ISTANBUL — Turks voted Sunday in their first direct presidential election, a watershed event in the country’s 91-year history that could cement Prime Minister Recep Tayyip Erdogan’s position as Turkey’s all-powerful leader.

Erdogan, who has dominated Turkish politics for more than a decade, is the strong front-runner to replace incumbent Abdullah Gul for a five-year term.

Now in his third term as prime minister at the head of the Islamic-rooted Justice and Development Party, or AKP, Erdogan has been a polarizing figure. He is fervently supported by many as a man of the people who has led Turkey through a period of economic prosperity. Yet critics view him as an increasingly autocratic leader bent on concentrating power and imposing his religious and conservative views on a country founded on strong secular traditions.

After a bitter and divisive pre-election campaign, Erdogan sounded more conciliatory in his final campaign speech Saturday, promising to “leave the old Turkey behind.”

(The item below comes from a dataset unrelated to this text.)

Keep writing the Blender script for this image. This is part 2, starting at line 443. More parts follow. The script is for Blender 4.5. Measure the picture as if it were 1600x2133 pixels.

“This country of 77 million is our country, there is no discrimination,” he said. “We own this country all together.”

Rising migrant tide off Tunisia threatens to overwhelm fishermen’s best efforts to help

ZARZIS, Tunisia — The fishermen of this small North African port are used to catching sea bass and sea bream in their nets, but lately they’ve been hauling in something else: shipwrecked migrants fleeing war-ravaged Libya on flimsy boats.

Chamseddine Bourassine, a Tunisian fisherman in his 50s, and his colleagues are on the front lines of a growing humanitarian disaster as waves of migrants take to the sea bound for Italy. They do their best to save who they can, but Bourassine says they’re quickly being overcome by this year’s flood of African and Middle Eastern migrants seeking a new life in Europe.

The fishermen, who are risking both their lives and livelihoods to rescue the migrants, often cite a saying by the Prophet Muhammad: “Who saves a life, saves all of humanity.”

“Today I have the means to bring back 107 people, but I’ll lose 3,000 Tunisian dinars ($1,750),” Bourassine says. “Tomorrow I might not be able to. I have people who work with me. If I interrupt work once, twice, three times, it becomes a heavy burden on my shoulders.”

He estimates he has saved more than 1,000 migrants on four separate occasions while out in his fishing boat, twice since the Libyan uprising in 2011.